* **INFORMATION SUPPLIED**
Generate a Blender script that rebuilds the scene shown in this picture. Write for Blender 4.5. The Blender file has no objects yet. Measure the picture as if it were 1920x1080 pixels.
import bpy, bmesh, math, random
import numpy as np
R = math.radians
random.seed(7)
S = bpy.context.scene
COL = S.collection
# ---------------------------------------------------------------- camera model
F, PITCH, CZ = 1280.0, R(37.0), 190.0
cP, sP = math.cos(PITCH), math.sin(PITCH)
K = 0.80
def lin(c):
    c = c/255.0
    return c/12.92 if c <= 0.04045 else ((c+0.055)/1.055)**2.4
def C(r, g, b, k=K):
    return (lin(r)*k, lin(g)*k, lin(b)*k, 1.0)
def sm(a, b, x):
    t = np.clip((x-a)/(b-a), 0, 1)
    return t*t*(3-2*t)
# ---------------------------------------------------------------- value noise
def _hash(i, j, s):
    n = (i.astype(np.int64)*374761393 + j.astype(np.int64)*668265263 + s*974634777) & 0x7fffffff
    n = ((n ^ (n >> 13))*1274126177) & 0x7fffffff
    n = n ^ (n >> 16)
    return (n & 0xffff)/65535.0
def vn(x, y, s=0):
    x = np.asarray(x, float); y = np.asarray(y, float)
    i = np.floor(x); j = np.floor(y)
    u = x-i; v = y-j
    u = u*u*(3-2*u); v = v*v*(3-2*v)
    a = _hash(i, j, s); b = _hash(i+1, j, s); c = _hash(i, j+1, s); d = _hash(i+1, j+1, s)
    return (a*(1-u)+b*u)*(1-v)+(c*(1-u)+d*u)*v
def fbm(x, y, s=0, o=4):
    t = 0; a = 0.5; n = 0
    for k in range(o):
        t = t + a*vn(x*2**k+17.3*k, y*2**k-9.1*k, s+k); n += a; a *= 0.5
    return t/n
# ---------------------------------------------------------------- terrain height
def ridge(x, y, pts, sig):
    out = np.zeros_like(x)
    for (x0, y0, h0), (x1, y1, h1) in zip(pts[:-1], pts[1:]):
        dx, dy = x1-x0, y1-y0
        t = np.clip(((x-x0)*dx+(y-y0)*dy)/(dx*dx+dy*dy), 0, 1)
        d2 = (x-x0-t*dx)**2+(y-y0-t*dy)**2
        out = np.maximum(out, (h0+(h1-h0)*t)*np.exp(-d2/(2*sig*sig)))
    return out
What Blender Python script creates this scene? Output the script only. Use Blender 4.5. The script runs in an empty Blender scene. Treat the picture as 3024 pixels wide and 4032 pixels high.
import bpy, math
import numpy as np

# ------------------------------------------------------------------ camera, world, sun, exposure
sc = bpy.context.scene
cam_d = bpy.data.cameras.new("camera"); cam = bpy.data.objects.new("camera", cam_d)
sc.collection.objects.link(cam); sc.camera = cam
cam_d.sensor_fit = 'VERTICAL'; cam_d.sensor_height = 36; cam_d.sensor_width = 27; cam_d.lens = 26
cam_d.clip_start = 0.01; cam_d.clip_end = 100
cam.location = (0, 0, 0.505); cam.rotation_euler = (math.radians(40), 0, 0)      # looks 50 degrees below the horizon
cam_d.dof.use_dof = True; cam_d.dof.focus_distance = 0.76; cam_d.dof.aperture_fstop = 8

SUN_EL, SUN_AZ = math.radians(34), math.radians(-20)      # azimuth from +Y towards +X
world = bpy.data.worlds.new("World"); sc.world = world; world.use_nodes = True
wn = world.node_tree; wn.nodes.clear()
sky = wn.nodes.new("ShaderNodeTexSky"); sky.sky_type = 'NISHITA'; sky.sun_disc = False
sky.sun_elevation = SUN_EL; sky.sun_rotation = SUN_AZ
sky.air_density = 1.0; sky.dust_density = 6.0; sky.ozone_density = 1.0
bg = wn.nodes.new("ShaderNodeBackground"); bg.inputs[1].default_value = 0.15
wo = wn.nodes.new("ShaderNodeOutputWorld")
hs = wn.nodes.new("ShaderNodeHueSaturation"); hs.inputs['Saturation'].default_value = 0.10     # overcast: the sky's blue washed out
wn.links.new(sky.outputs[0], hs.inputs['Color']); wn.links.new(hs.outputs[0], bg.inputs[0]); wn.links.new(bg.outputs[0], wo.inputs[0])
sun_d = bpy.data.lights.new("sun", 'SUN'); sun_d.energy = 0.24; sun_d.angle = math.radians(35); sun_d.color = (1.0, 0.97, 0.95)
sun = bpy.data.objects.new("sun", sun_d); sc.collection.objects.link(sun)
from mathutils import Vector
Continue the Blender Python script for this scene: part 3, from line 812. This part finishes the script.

* **EXERCISE DIRECTIONS**
Print the records once more, exactly as they were given.

* **REPLY TO THE TASK**
Generate a Blender script that rebuilds the scene shown in this picture. Write for Blender 4.5. The Blender file has no objects yet. Measure the picture as if it were 1920x1080 pixels.
import bpy, bmesh, math, random
import numpy as np
R = math.radians
random.seed(7)
S = bpy.context.scene
COL = S.collection
# ---------------------------------------------------------------- camera model
F, PITCH, CZ = 1280.0, R(37.0), 190.0
cP, sP = math.cos(PITCH), math.sin(PITCH)
K = 0.80
def lin(c):
    c = c/255.0
    return c/12.92 if c <= 0.04045 else ((c+0.055)/1.055)**2.4
def C(r, g, b, k=K):
    return (lin(r)*k, lin(g)*k, lin(b)*k, 1.0)
def sm(a, b, x):
    t = np.clip((x-a)/(b-a), 0, 1)
    return t*t*(3-2*t)
# ---------------------------------------------------------------- value noise
def _hash(i, j, s):
    n = (i.astype(np.int64)*374761393 + j.astype(np.int64)*668265263 + s*974634777) & 0x7fffffff
    n = ((n ^ (n >> 13))*1274126177) & 0x7fffffff
    n = n ^ (n >> 16)
    return (n & 0xffff)/65535.0
def vn(x, y, s=0):
    x = np.asarray(x, float); y = np.asarray(y, float)
    i = np.floor(x); j = np.floor(y)
    u = x-i; v = y-j
    u = u*u*(3-2*u); v = v*v*(3-2*v)
    a = _hash(i, j, s); b = _hash(i+1, j, s); c = _hash(i, j+1, s); d = _hash(i+1, j+1, s)
    return (a*(1-u)+b*u)*(1-v)+(c*(1-u)+d*u)*v
def fbm(x, y, s=0, o=4):
    t = 0; a = 0.5; n = 0
    for k in range(o):
        t = t + a*vn(x*2**k+17.3*k, y*2**k-9.1*k, s+k); n += a; a *= 0.5
    return t/n
# ---------------------------------------------------------------- terrain height
def ridge(x, y, pts, sig):
    out = np.zeros_like(x)
    for (x0, y0, h0), (x1, y1, h1) in zip(pts[:-1], pts[1:]):
        dx, dy = x1-x0, y1-y0
        t = np.clip(((x-x0)*dx+(y-y0)*dy)/(dx*dx+dy*dy), 0, 1)
        d2 = (x-x0-t*dx)**2+(y-y0-t*dy)**2
        out = np.maximum(out, (h0+(h1-h0)*t)*np.exp(-d2/(2*sig*sig)))
    return out
What Blender Python script creates this scene? Output the script only. Use Blender 4.5. The script runs in an empty Blender scene. Treat the picture as 3024 pixels wide and 4032 pixels high.
import bpy, math
import numpy as np

# ------------------------------------------------------------------ camera, world, sun, exposure
sc = bpy.context.scene
cam_d = bpy.data.cameras.new("camera"); cam = bpy.data.objects.new("camera", cam_d)
sc.collection.objects.link(cam); sc.camera = cam
cam_d.sensor_fit = 'VERTICAL'; cam_d.sensor_height = 36; cam_d.sensor_width = 27; cam_d.lens = 26
cam_d.clip_start = 0.01; cam_d.clip_end = 100
cam.location = (0, 0, 0.505); cam.rotation_euler = (math.radians(40), 0, 0)      # looks 50 degrees below the horizon
cam_d.dof.use_dof = True; cam_d.dof.focus_distance = 0.76; cam_d.dof.aperture_fstop = 8

SUN_EL, SUN_AZ = math.radians(34), math.radians(-20)      # azimuth from +Y towards +X
world = bpy.data.worlds.new("World"); sc.world = world; world.use_nodes = True
wn = world.node_tree; wn.nodes.clear()
sky = wn.nodes.new("ShaderNodeTexSky"); sky.sky_type = 'NISHITA'; sky.sun_disc = False
sky.sun_elevation = SUN_EL; sky.sun_rotation = SUN_AZ
sky.air_density = 1.0; sky.dust_density = 6.0; sky.ozone_density = 1.0
bg = wn.nodes.new("ShaderNodeBackground"); bg.inputs[1].default_value = 0.15
wo = wn.nodes.new("ShaderNodeOutputWorld")
hs = wn.nodes.new("ShaderNodeHueSaturation"); hs.inputs['Saturation'].default_value = 0.10     # overcast: the sky's blue washed out
wn.links.new(sky.outputs[0], hs.inputs['Color']); wn.links.new(hs.outputs[0], bg.inputs[0]); wn.links.new(bg.outputs[0], wo.inputs[0])
sun_d = bpy.data.lights.new("sun", 'SUN'); sun_d.energy = 0.24; sun_d.angle = math.radians(35); sun_d.color = (1.0, 0.97, 0.95)
sun = bpy.data.objects.new("sun", sun_d); sc.collection.objects.link(sun)
from mathutils import Vector
Continue the Blender Python script for this scene: part 3, from line 812. This part finishes the script.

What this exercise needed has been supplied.